There’s a small remote control which matches the design but in all likelihood, you’ll be using the Elipson app from a mobile device to control playback. The app ticks all the boxes for functionality, except for Chromecast, and while operation isn’t always cashmere smooth, the software is largely good enough to get the job done, even if there is the odd moment of stickiness.

The app sometimes needs a little jog to find the speaker and it doesn’t play nice with every single page and function of all the different music services it hosts but it’s doubtless something that will get ironed out as the updates come in. All the major functions are nicely handled, though, including the switching of the speakers from two channels to one channel when using two W35s in tandem as a stereo pair.

Elipson W35 review

(Image credit: Elipson)

Elipson W35 review: Verdict

This is a great-looking wireless speaker with an excellent sense of scale, both physically and sonically.
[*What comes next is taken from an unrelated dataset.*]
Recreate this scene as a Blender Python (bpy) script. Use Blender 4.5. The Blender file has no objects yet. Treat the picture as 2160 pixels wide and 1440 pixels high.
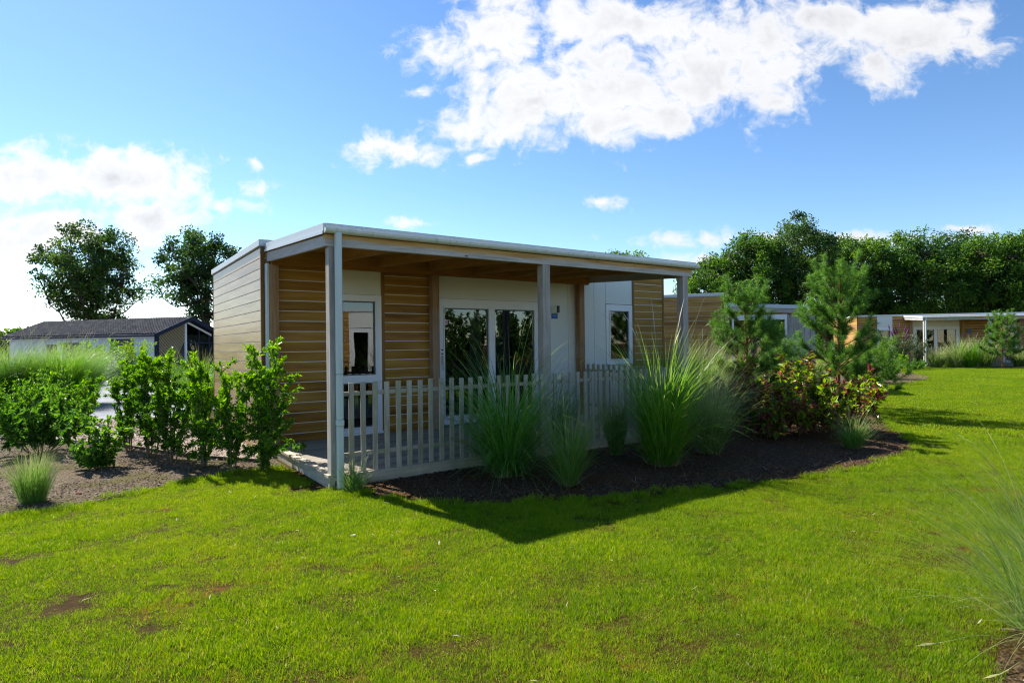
import bpy, math, random
import numpy as np
from mathutils import Vector, Matrix, Quaternion

R = math.radians
SC = bpy.context.scene
COL = SC.collection

# ------------------------------------------------------------------ camera
F_PX = 1265.88; PITCH = 0.0052; ROLL = 0.0119; CAM = np.array([0., 0., 1.43])
cam_d = bpy.data.cameras.new('camera'); cam = bpy.data.objects.new('camera', cam_d); COL.objects.link(cam)
cam_d.sensor_fit = 'HORIZONTAL'; cam_d.sensor_width = 36.0; cam_d.lens = F_PX / 2160 * 36
cam_d.clip_start = 0.05; cam_d.clip_end = 3000
_r0 = np.array([1., 0, 0]); _u0 = np.array([0., -math.sin(PITCH), math.cos(PITCH)]); _f = np.array([0., math.cos(PITCH), math.sin(PITCH)])
_r = _r0 * math.cos(ROLL) - _u0 * math.sin(ROLL); _u = _u0 * math.cos(ROLL) + _r0 * math.sin(ROLL)
m = Matrix.Identity(4)
for i in range(3):
    m[i][0] = _r[i]; m[i][1] = _u[i]; m[i][2] = -_f[i]; m[i][3] = CAM[i]
cam.matrix_world = m
SC.camera = cam
SC.cycles.filter_width = 1.15
SC.cycles.use_denoising = True
SC.cycles.sample_clamp_indirect = 6.0

# house frame: deck surface is z = 0, lawn is GZ
GZ = -0.15
YAW = 0.6139
HO = np.array([-2.0263, 6.6808, 0.0])
UU = np.array([math.cos(YAW), math.sin(YAW), 0]); VV = np.array([-math.sin(YAW), math.cos(YAW), 0])

def ground(px, py, z=GZ):
    d = (px - 1080) / F_PX * _r + (720 - py) / F_PX * _u + _f
    t = (z - CAM[2]) / d[2]
    q = CAM + t * d
    return float(q[0]), float(q[1])

def at_depth(px, Y):
    d = (px - 1080) / F_PX * _r + _f
    return float(d[0] / d[1] * Y), float(Y)

def uv2w(u, v):
    q = HO + u * UU + v * VV
    return float(q[0]), float(q[1])

# ------------------------------------------------------------------ sun + sky
to_sun = Vector(tuple(-0.64 * UU + 2.77 * VV + np.array([0, 0, 2.93]))).normalized()
SUN_EL = math.asin(to_sun.z); SUN_AZ = math.atan2(to_sun.x, to_sun.y)
sl = bpy.data.lights.new('sun', 'SUN'); sl.energy = 5.0; sl.angle = R(0.53); sl.color = (1.0, 0.94, 0.84)
so = bpy.data.objects.new('sun', sl); COL.objects.link(so)
so.rotation_euler = to_sun.to_track_quat('Z', 'Y').to_euler(); so.location = (-20, 20, 30)
SC.view_settings.view_transform = 'Standard'; SC.view_settings.look = 'None'
SC.view_settings.exposure = 1.08; SC.view_settings.gamma = 1.0
SKY_STRENGTH = 0.1

world = bpy.data.worlds.new("World"); SC.world = world; world.use_nodes = True
class NT:
    def __init__(s, tree): s.t = tree; s.n = tree.nodes; s.l = tree.links
    def node(s, typ, **kw):
        n = s.n.new(typ)
        for k, v in kw.items():
            if k == 'inp':
                for a, b in v.items():
                    if hasattr(b, 'is_output') or isinstance(b, bpy.types.NodeSocket): s.l.new(b, n.inputs[a])
                    else: n.inputs[a].default_value = b
            else: setattr(n, k, v)
        return n
    def math(s, op, a, b=0.0, c=None, clamp=False):
        n = s.n.new('ShaderNodeMath'); n.operation = op; n.use_clamp = clamp
        for i, x in enumerate((a, b) if c is None else (a, b, c)):
            if isinstance(x, bpy.types.NodeSocket): s.l.new(x, n.inputs[i])
            else: n.inputs[i].default_value = x
        return n.outputs[0]
    def vmath(s, op, a, b=(0, 0, 0)):
        n = s.n.new('ShaderNodeVectorMath'); n.operation = op
        for i, x in enumerate((a, b)):
            if isinstance(x, bpy.types.NodeSocket): s.l.new(x, n.inputs[i])
            else: n.inputs[i].default_value = x
        return n.outputs['Value'] if op in ('LENGTH', 'DOT_PRODUCT', 'DISTANCE') else n.outputs[0]
    def ramp(s, fac, stops, interp='LINEAR'):
        n = s.n.new('ShaderNodeValToRGB'); cr = n.color_ramp; cr.interpolation = interp
        while len(cr.elements) < len(stops): cr.elements.new(0.5)
        for e, (p, c) in zip(cr.elements, stops): e.position = p; e.color = (*c, 1) if len(c) == 3 else c
        s.l.new(fac, n.inputs[0]); return n.outputs[0]
    def noise(s, vec, scale, detail=3, rough=.5, dist=0.0, dim='3D'):
        n = s.n.new('ShaderNodeTexNoise'); n.noise_dimensions = dim
        n.inputs['Scale'].default_value = scale; n.inputs['Detail'].default_value = detail
        n.inputs['Roughness'].default_value = rough; n.inputs['Distortion'].default_value = dist
        if vec is not None: s.l.new(vec, n.inputs['Vector'])
        return n.outputs[0]
    def mix(s, fac, a, b, mode='MIX'):
        n = s.n.new('ShaderNodeMix'); n.data_type = 'RGBA'; n.blend_type = mode
        for sock, x in ((n.inputs[0], fac), (n.inputs[6], a), (n.inputs[7], b)):
            if isinstance(x, bpy.types.NodeSocket): s.l.new(x, sock)
            elif isinstance(x, (tuple, list)): sock.default_value = (*x, 1) if len(x) == 3 else x
            else: sock.default_value = x
        return n.outputs[2]
    def maprange(s, v, a, b, c=0., d=1., smooth=False):
        n = s.n.new('ShaderNodeMapRange'); n.interpolation_type = 'SMOOTHSTEP' if smooth else 'LINEAR'
        s.l.new(v, n.inputs[0])
        for i, x in enumerate((a, b, c, d)): n.inputs[i + 1].default_value = x
        return n.outputs[0]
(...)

Its aesthetics make a statement that few will dislike and, even if, for audio, that statement is not quite as strong, its size and shape make for an enjoyable sense of weight and spread nonetheless.
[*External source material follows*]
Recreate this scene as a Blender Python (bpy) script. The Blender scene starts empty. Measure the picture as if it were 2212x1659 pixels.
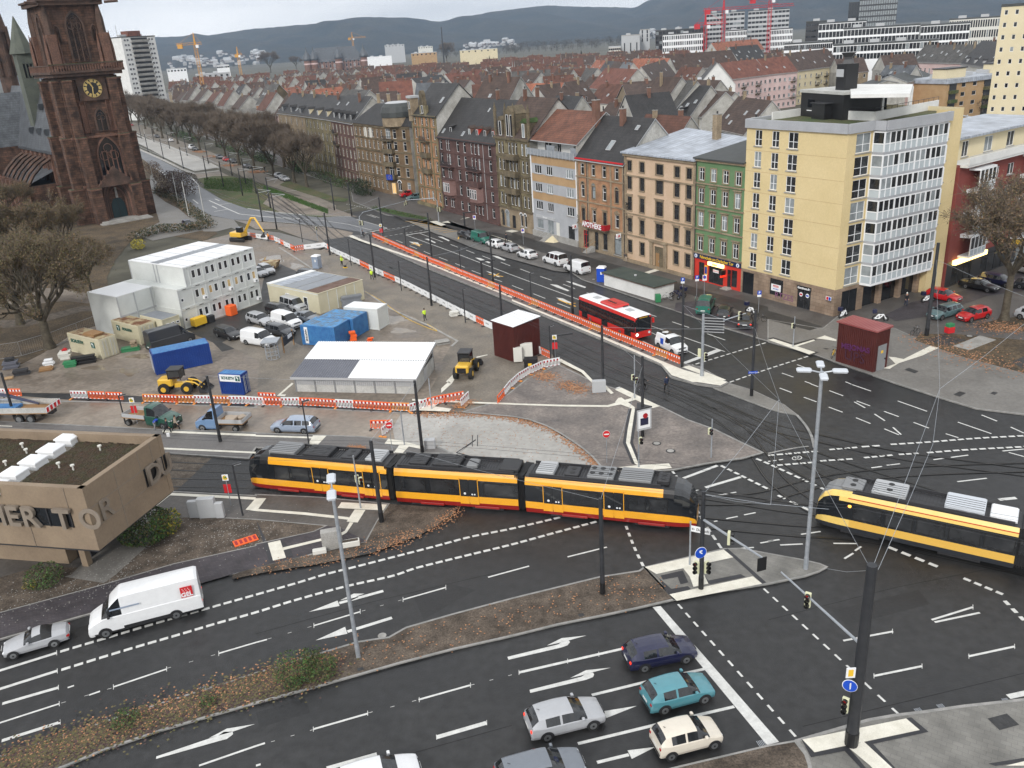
import bpy,bmesh,random
from math import *
from mathutils import Vector as V_,Matrix
scn=bpy.context.scene
COL=scn.collection
random.Random.uf=random.Random.uniform
en=enumerate
R=random.Random(7)
# --- camera, world, sun, exposure
CX,CY,FPX,XV,YV,HCAM=1106.0,829.5,1840.0,1400.0,5350.0,34.5
_d=V_((XV-CX,YV-CY,FPX)).normalized()
_Y=(V_((0,0,1))-_d*_d.z).normalized()
_X=_Y.cross(-_d)
cam=bpy.data.objects.new('camera',bpy.data.cameras.new('camera'))
COL.objects.link(cam)
rot=Matrix((( _X.x,-_X.y,-_X.z),(_Y.x,-_Y.y,-_Y.z),(-_d.x,_d.y,_d.z)))
cam.matrix_world=Matrix.Translation((0,0,HCAM)) @ rot.to_4x4()
cam.data.sensor_width=36
cam.data.lens=36*FPX/2212
cam.data.clip_start=.5
cam.data.clip_end=30000
scn.camera=cam
scn.view_settings.view_transform='Standard'
scn.view_settings.look='None'
scn.view_settings.gamma=1
scn.view_settings.exposure=0.66
SUN_EL,SUN_AZ=radians(32),radians(205)
w=bpy.data.worlds.new('World');scn.world=w;w.use_nodes=True
nt=w.node_tree;N=nt.nodes;L=nt.links
bg=N['Background']
sky=N.new('ShaderNodeTexSky');sky.sky_type='NISHITA';sky.sun_disc=False
sky.sun_elevation=SUN_EL;sky.sun_rotation=SUN_AZ;sky.dust_density=4;sky.air_density=1.5
hs=N.new('ShaderNodeHueSaturation');hs.inputs['Saturation'].default_value=.25
L.new(sky.outputs[0],hs.inputs['Color'])
tc=N.new('ShaderNodeTexCoord');mp=N.new('ShaderNodeMapping');mp.inputs['Scale'].default_value=(1.2,1.2,9)
no=N.new('ShaderNodeTexNoise');no.inputs['Scale'].default_value=2.2;no.inputs['Detail'].default_value=6
L.new(tc.outputs['Generated'],mp.inputs[0]);L.new(mp.outputs[0],no.inputs['Vector'])
cr=N.new('ShaderNodeValToRGB');cr.color_ramp.elements[0].position=.3;cr.color_ramp.elements[1].position=.68
cr.color_ramp.elements[0].color=(5.6,5.85,6.2,1);cr.color_ramp.elements[1].color=(9.6,9.6,9.6,1)
L.new(no.outputs['Fac'],cr.inputs[0])
mx=N.new('ShaderNodeMixRGB');mx.inputs[0].default_value=.85
L.new(hs.outputs[0],mx.inputs[1]);L.new(cr.outputs[0],mx.inputs[2]);L.new(mx.outputs[0],bg.inputs['Color'])
bg.inputs['Strength'].default_value=.1
sl=bpy.data.lights.new('sun','SUN');sl.energy=1.3;sl.angle=radians(11);sl.color=(1,.97,.93)
so=bpy.data.objects.new('sun',sl);COL.objects.link(so)
so.rotation_euler=V_((-sin(SUN_AZ)*cos(SUN_EL),-cos(SUN_AZ)*cos(SUN_EL),-sin(SUN_EL))).to_track_quat('-Z','Y').to_euler()
so.location=(0,0,300)
# --- measuring helpers
def G(x,y,z=0.0):
 """photo position (2212 wide frame) -> point of the plane at height z"""
 r=V_((x-CX,y-CY,FPX));k=(HCAM-z)/r.dot(_d)
 return V_((k*r.dot(_X),k*r.dot(_Y),z))
def pj(p):
 v=_X*p.x+_Y*p.y+_d*(HCAM-p.z)
 return CX+FPX*v.x/v.z,CY+FPX*v.y/v.z
def hgt(g,y):
 lo,hi=-5.,HCAM-.5
 for _ in range(40):
  m=(lo+hi)/2
  if pj(V_((g.x,g.y,m)))[1]>y: lo=m
  else: hi=m
 return lo
def t(i,j,*uv):
 return [(553*i+uv[k]/4,414.75*j+uv[k+1]/4) for k in range(0,len(uv),2)]
def r3(*uv):
 return [(274.3+uv[k]*.17361,219.4+uv[k+1]*.17361) for k in range(0,len(uv),2)]
def GP(pts,z=0.0):
 return [G(x,y,z) for x,y in pts]
# --- materials
M={}
def mat(name,c,rough=.6,metal=0.,c2=None,ns=.5,amt=.5,fine=0.,bs=0.,bump=0.,r2=None,emit=0.,spec=.5,contrast=.15,detail=5):
 m=bpy.data.materials.new(name);m.use_nodes=True
 n=m.node_tree.nodes;l=m.node_tree.links;b=n['Principled BSDF']
 b.inputs['Base Color'].default_value=(*c,1);b.inputs['Roughness'].default_value=rough
 b.inputs['Metallic'].default_value=metal;b.inputs['Specular IOR Level'].default_value=spec
 if emit:
  b.inputs['Emission Color'].default_value=(*c,1);b.inputs['Emission Strength'].default_value=emit
 geo=n.new('ShaderNodeNewGeometry')
 if c2 is not None:
  no=n.new('ShaderNodeTexNoise');no.inputs['Scale'].default_value=ns;no.inputs['Detail'].default_value=detail
  no.inputs['Roughness'].default_value=.6
  l.new(geo.outputs['Position'],no.inputs['Vector'])
  rp=n.new('ShaderNodeValToRGB');rp.color_ramp.elements[0].position=.5-contrast;rp.color_ramp.elements[1].position=.5+contrast
  rp.color_ramp.elements[0].color=(*c,1);rp.color_ramp.elements[1].color=(*c2,1)
  l.new(no.outputs['Fac'],rp.inputs[0]);src=rp.outputs[0]
  if fine:
   n2=n.new('ShaderNodeTexNoise');n2.inputs['Scale'].default_value=ns*14;n2.inputs['Detail'].default_value=4
   l.new(geo.outputs['Position'],n2.inputs['Vector'])
   mr=n.new('ShaderNodeMapRange');mr.inputs[1].default_value=.3;mr.inputs[2].default_value=.7
   mr.inputs[3].default_value=1-fine;mr.inputs[4].default_value=1+fine
   l.new(n2.outputs['Fac'],mr.inputs[0])
   mm=n.new('ShaderNodeVectorMath');mm.operation='SCALE'
   l.new(src,mm.inputs[0]);l.new(mr.outputs[0],mm.inputs['Scale']);src=mm.outputs[0]
  l.new(src,b.inputs['Base Color'])
  if r2 is not None:
   mr=n.new('ShaderNodeMapRange');mr.inputs[1].default_value=.35;mr.inputs[2].default_value=.65
   mr.inputs[3].default_value=rough;mr.inputs[4].default_value=r2
   l.new(no.outputs['Fac'],mr.inputs[0]);l.new(mr.outputs[0],b.inputs['Roughness'])
 if bump:
  n3=n.new('ShaderNodeTexNoise');n3.inputs['Scale'].default_value=bs;n3.inputs['Detail'].default_value=3
  l.new(geo.outputs['Position'],n3.inputs['Vector'])
  bp=n.new('ShaderNodeBump');bp.inputs['Strength'].default_value=bump;bp.inputs['Distance'].default_value=.05
  l.new(n3.outputs['Fac'],bp.inputs['Height']);l.new(bp.outputs[0],b.inputs['Normal'])
 M[name]=m;return m
def brk(name,c,c2,mortar,sx,sy,rough=.8,vert=False,offset=.5,msize=.02,rotz=0.0,lo=.68,hi=1.25):
 """courses, tiles, pavers or boards; vert = on walls"""
 m=bpy.data.materials.new(name);m.use_nodes=True
 n=m.node_tree.nodes;l=m.node_tree.links;b=n['Principled BSDF'];b.inputs['Roughness'].default_value=rough
 tcn=n.new('ShaderNodeTexCoord');mpn=n.new('ShaderNodeMapping');br=n.new('ShaderNodeTexBrick')
 if vert:
  cm=n.new('ShaderNodeCombineXYZ');sp=n.new('ShaderNodeSeparateXYZ');ad=n.new('ShaderNodeMath');ad.operation='ADD'
  l.new(tcn.outputs['Object'],sp.inputs[0]);l.new(sp.outputs[0],ad.inputs[0]);l.new(sp.outputs[1],ad.inputs[1])
  l.new(ad.outputs[0],cm.inputs[0]);l.new(sp.outputs[2],cm.inputs[1]);l.new(cm.outputs[0],mpn.inputs[0])
 else:
  l.new(tcn.outputs['Object'],mpn.inputs[0])
 mpn.inputs['Rotation'].default_value=(0,0,rotz)
 l.new(mpn.outputs[0],br.inputs['Vector'])
 br.inputs['Scale'].default_value=1;br.inputs['Brick Width'].default_value=sx;br.inputs['Row Height'].default_value=sy
 br.inputs['Mortar Size'].default_value=msize;br.offset=offset
 br.inputs['Color1'].default_value=(*c,1);br.inputs['Color2'].default_value=(*c2,1);br.inputs['Mortar'].default_value=(*mortar,1)
 no=n.new('ShaderNodeTexNoise');no.inputs['Scale'].default_value=.6;no.inputs['Detail'].default_value=6
 geo=n.new('ShaderNodeNewGeometry');l.new(geo.outputs['Position'],no.inputs['Vector'])
 mr=n.new('ShaderNodeMapRange');mr.inputs[1].default_value=.3;mr.inputs[2].default_value=.7;mr.inputs[3].default_value=lo;mr.inputs[4].default_value=hi
 l.new(no.outputs['Fac'],mr.inputs[0])
 mm=n.new('ShaderNodeVectorMath');mm.operation='SCALE';l.new(br.outputs[0],mm.inputs[0]);l.new(mr.outputs[0],mm.inputs['Scale'])
 l.new(mm.outputs[0],b.inputs['Base Color'])
 bp=n.new('ShaderNodeBump');bp.inputs['Strength'].default_value=.4;bp.inputs['Distance'].default_value=.02;bp.invert=True
 l.new(br.outputs['Fac'],bp.inputs['Height']);l.new(bp.outputs[0],b.inputs['Normal'])
 M[name]=m;return m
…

It covers almost all user needs for functionality in terms of both inputs, built-in streaming services and the big wireless standards. We wouldn’t be surprised to see voice assistance arriving in this form factor from Elipson in the near future either.

For audio purists, there are wireless speakers at this price - such as those from Naim - with sound that offers more bite but you won’t find anything with quite as much home decor appeal as what Elipson has dreamed up here. When the French company can give us that extra step up in wireless speaker sound, then they’ll have something truly disruptive on their hands.